3.a. If you are trying to decide if you want to cross the street, but haven’t quite made up your mind yet – get out of the damned cross walk. Nothing pisses me off more than stopping for someone who is standing at the cross walk only to have them give me the “oh you stopped for me?” look and then shake their heads “no” while they back onto the sidewalk.

4. If you can afford a $200,000 motor home, you can afford a $10,000 car to tow behind it. You know what that means? Take your fracking land yacht to wherever you plan on staying and park it. Don’t bring it into the downtown area of ANYWHERE. I mean it. Park that sucker, get in a nice little Prius, or Civic, or hell Mini Cooper (you know you can afford one) or whatever and use that for cruising around.

Personal Stuff
1. We don’t care who you are, or what you do, or how much money you have. That’s one of the beauties of Maine and Mainers – our Don’t Give a Shittitude. (I think I just made up a word. Feel free to use it.). That’s why some celebrities like it here. Because we seriously don’t give a shit who you are.  You do not have the right to cut in line, or get stuff for free. It’s not going to happen. So don’t berate our employees, make a scene, or try to convince us otherwise. Save yourself the embarrassment, we will kick your asses out of our restaurants/hotels/stores. It happens all the time.

2. Don’t attempt to talk in a Maine accent. You can’t do it. Nope. Stop. Unless you have lived here your ENTIRE life, you won’t be able to, even with elocution lessons. Go watch any Stephen King movie that’s supposed to be set in Maine. It’s horrible. That’s how you sound. When I hear people attempting a Maine accent it makes me feel extremely stabby. (Thank the Bloggess for that term btw. I totally lifted it. Credit where credit’s due and all.) I even hate it when Mainers do a fake Maine accent. Well, except when I’m doing it and making fun of my dad. Then it’s hilarious, except to my dad, who probably wants to stab me when I do it. (Hi Dad! Thanks for reading!!)
2.a. – This also applies to Ayuh and Wicked. Some people use wicked all the time, I get that – especially you from MA, but if you don’t use it regularly and are trying to be cool – we can tell. Knock it off.

3. People are not quaint, or cute. Also, we do not have ” A simple way of life.” This is not an assisted care facility or a home for the mentally ill.

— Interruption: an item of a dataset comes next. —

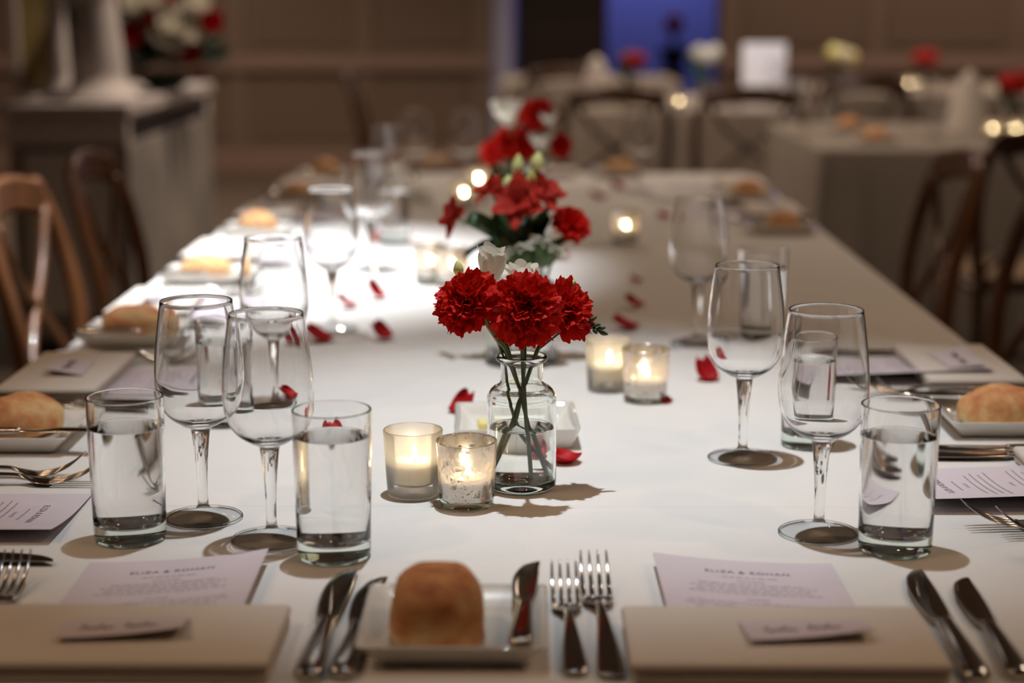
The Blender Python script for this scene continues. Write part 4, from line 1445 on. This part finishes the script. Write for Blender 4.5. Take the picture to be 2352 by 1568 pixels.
# big arrangement
rose_bloom = None
def bloom_mesh(name, m, r, seed):
    V, F = [], []
    vf = []
    rnd = random.Random(seed)
    for k in range(16):
        ring = k // 5
        sz = r * (1 - .22 * ring)
        a = k * 2.4
        tilt = R((70, 48, 28, 10)[min(ring, 3)])
        Rr = Matrix.Rotation(a, 3, 'Z') @ Matrix.Rotation(tilt - PI / 2, 3, 'X')
        Rr = Matrix.Rotation(a, 3, 'Z') @ Matrix.Rotation(PI / 2 - tilt, 3, 'X')
        vs, fs = [], []
        for i in range(5):
            u = i / 4
            for j in range(6):
                v = j / 5 * 2 - 1
                vs.append(Rr @ Vector((v * sz * .75 * math.sin(PI * (.15 + .7 * u)), u * sz, (u * u * .5 + v * v * .35) * sz)))
        for i in range(4):
            for j in range(5):
                q = i * 6 + j
                fs.append((q, q + 1, q + 7, q + 6))
        vf.append((vs, fs))
    V, F = join(*vf)
    return mesh(name, V, F, m)


bw, br = bloom_mesh('white_bloom', M['white_petal'], .075, 1), bloom_mesh('red_bloom', M['rose'], .062, 2)
yA = 6.75
cA = A(375, 110, yA)
def amb(u, v, dy=0): return A(u, v, yA + dy)
vb = thing('flower_bowl', 'low dark bowl under the big red and white arrangement on the counter', 'bowl', (cA.x, yA, zt))
obj('bowl_body', mesh('bowl_body', *lathe([(0, .002), (.05, .002), (.09, .03), (.11, .07), (.10, .07), (.08, .03), (0, .012)], 28), M['dark_leaf']), vb)
fg = thing('arrangement_foliage', 'dark green foliage mass of the big arrangement on the pale counter', 'foliage', (cA.x, yA, zt))
rnd = random.Random(5)
vf = []
for k in range(420):
    a = rnd.uniform(0, 2 * PI); el = rnd.uniform(-.15, 1.2); rr_ = rnd.uniform(.03, .19)
    p = Vector((math.cos(a) * math.cos(el) * rr_, math.sin(a) * math.cos(el) * rr_ * .7, .11 + math.sin(el) * rr_ * 1.3))
    d = Vector((math.cos(a), math.sin(a), rnd.uniform(-.3, .8))).normalized()
    s = d.cross(Vector((rnd.uniform(-1, 1), rnd.uniform(-1, 1), 1))).normalized()
    L_, w_ = rnd.uniform(.06, .10), rnd.uniform(.018, .028)
    vs = [p, p + d * L_ * .5 + s * w_, p + d * L_, p + d * L_ * .5 - s * w_]
    vf.append((vs, [(0, 1, 2, 3)]))
fo = obj('leaves', mesh('leaves', *join(*vf), M['dark_leaf']), fg)
fo['kind'] = 'stuff'
for k in range(5):
    obj('branch', mesh('branch', *tube([(0, 0, .02), (math.cos(k) * .05, math.sin(k) * .05, .12), (math.cos(k) * .11, math.sin(k) * .1, .26)], .003, 5, 4), M['stem']), fg)
fg2 = thing('column_foliage', 'dark green foliage showing between the two white columns on the counter', 'foliage', (A(172, 110, 6.5).x, 6.5, zt))
vf = []
for k in range(150):
    p = Vector((rnd.gauss(0, .035), rnd.gauss(0, .03), rnd.uniform(.02, .42)))
    d = Vector((rnd.uniform(-1, 1), rnd.uniform(-1, 1), rnd.uniform(-.2, 1))).normalized()
    sd = d.cross(Vector((rnd.uniform(-1, 1), rnd.uniform(-1, 1), 1))).normalized()
    L_, w_ = rnd.uniform(.05, .08), rnd.uniform(.014, .022)
    vf.append(([p, p + d * L_ * .5 + sd * w_, p + d * L_, p + d * L_ * .5 - sd * w_], [(0, 1, 2, 3)]))
fo = obj('leaves', mesh('leaves_between', *join(*vf), M['dark_leaf']), fg2)
fo['kind'] = 'stuff'
obj('branch', mesh('branch_between', *tube([(0, 0, .002), (.01, 0, .2), (-.01, 0, .42)], .004, 6, 4), M['stem']), fg2)
for u, v, c, lb, s in ((310, 22, 'w', 'ivory bloom at the upper left of the counter arrangement', .9), (360, 8, 'w', 'ivory bloom at the very top of the counter arrangement', .9),
                       (395, 70, 'w', 'ivory bloom in the middle of the counter arrangement', 1.1), (440, 90, 'w', 'ivory bloom at the right of the counter arrangement', 1.05),
                       (365, 100, 'w', 'ivory bloom low in the middle of the counter arrangement', .9), (450, 20, 'w', 'ivory bloom at the upper right of the counter arrangement', .8),
                       (410, 115, 'w', 'lowest ivory bloom of the counter arrangement', .8),
                       (303, 100, 'r', 'red bloom beside the thicker column', 1.0), (345, 55, 'r', 'red bloom between two ivory ones in the counter arrangement', .8),
                       (445, 138, 'r', 'red bloom at the lower right of the counter arrangement', .95), (488, 70, 'r', 'dark red bloom at the right edge of the counter arrangement', 1.0),
                       (398, 4, 'r', 'red bloom at the top of the counter arrangement', .7), (465, 182, 'r', 'small red bloom drooping at the counter edge', .6)):
    p = amb(u, v, -.19)
    o = obj('rose_bloom', bw if c == 'w' else br, loc=p)
    o.rotation_euler = (R(48), 0, random.uniform(-.3, .7))
    o.scale = (s, s, s)
    tag(o, lb, 'flower')

# real refraction of the pin spots through the glassware
for l in bpy.data.lights:
    if l.name.startswith('pin_spot'):
        l.cycles.is_caustics_light = True
for o in bpy.data.objects:
    if o.type == 'MESH':
        nm = o.name.split('.')[0]
        if nm in ('bowl', 'stem', 'glass_wall', 'glass_base', 'water', 'bottle_wall', 'bottle_base'):
            o.cycles.is_caustics_caster = True
        elif nm == 'tablecloth':
            o.cycles.is_caustics_receiver = True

4. If you want to fit in, avoid the following attire: fanny packs, knee socks with sandals. Just dress like you normally would. In fact, don’t even try to fit in. Just be yourself. We like that. Don’t take the fashion advice from this article: Maine Man from GQ . You guys are probably smart enough to know that. I found this article to be pretty insulting actually. I know a lot of hardworking Mainer dudes, many of whom are in my family. I can tell you this, they would rather cut off a thumb then spend $1,600 on a jacket or $289 on a pair of pants. Wear some Grundens and a pair of Carhartts if you really want to look like a lobsterman but unless you are actually on a lobster boat, please don’t.

5. This is probably the most important one. WE LIVE HERE. This is not Disney World, we are not actors in here for your enjoyment. These are our roads and restaurants and businesses. We work hard to make it nice here, and we work hard catching your lobsters, serving your food, and cleaning your hotel rooms.We are people, just like you, going about our lives, and believe it or not – some of us aren’t even involved in tourism, at all. We want to go to the restaurant and coffee shop an walk across the street just like you in your town. It feels pretty douchey that I have to even say that, but it’s true. Just because you are on vacation, doesn’t give you license to act like a knucklehead. Pretend your home, but it’s prettier and has better food.

We do want you here. We want your money, quite honestly. Also, it’s a super awesome state with lots to see and do, so come check it out! We won’t stab you, I promise.